Scoping

Scoping traverses concrete syntax, threading some effects:

  • reading the scope, being (concretely) an alist of strings to namerefs; what is its abstract interface?
  • generating new namerefs, due either to an explicit binding (in a pattern or a shadow), or to an implicit binding (a previously unseen name in an lhs or a sig)
  • accumulating the set of new namerefs, when we see a name which is not in an explicit binding position, we should look it up if we can and generate a new nameref if not; we must accumulate the set of these names so we can add them to the relevant shadow; this way, the elaborator will know exactly where everything is to be bound
  • building imperative syntax trees: we may as well get our node identifiers from the ref supplier; also, we can equip trees with backpointers, and possibly other editor-related gubbins

Scoping will also need to generate binary applications, handling any weird operators we might allow.

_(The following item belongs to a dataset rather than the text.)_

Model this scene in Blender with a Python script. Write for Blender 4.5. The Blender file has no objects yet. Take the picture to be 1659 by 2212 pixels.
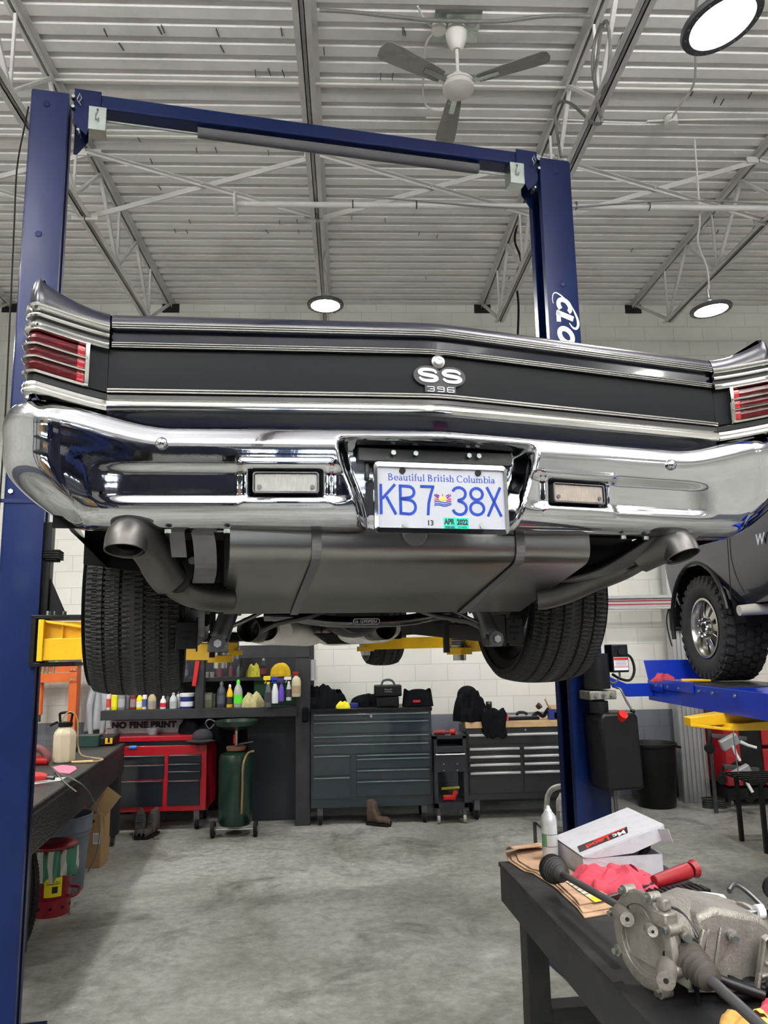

I’ll have a stab at the datatype of nodes in a bit.

2 Responses to “Scoping”

  1. Cyril Konopko Says:

    What could be the exact format to exchange the information between Epigram and external editors? Could it be XML?

  2. Conor Says:

    I’m planning to specify a Haskell-level interface: datatypes and functionality which are delivered to and required of an external editor. Anyone writing such an editor would thus need to write at least a little Haskell to turn this into some kind of command-response interface. There is no reason why such a command-response interface should not use XML as its interchange format (given suitably serialisable datatypes). So packing up Epigram as some kind of server communicating in XML will be possible, but not compulsory.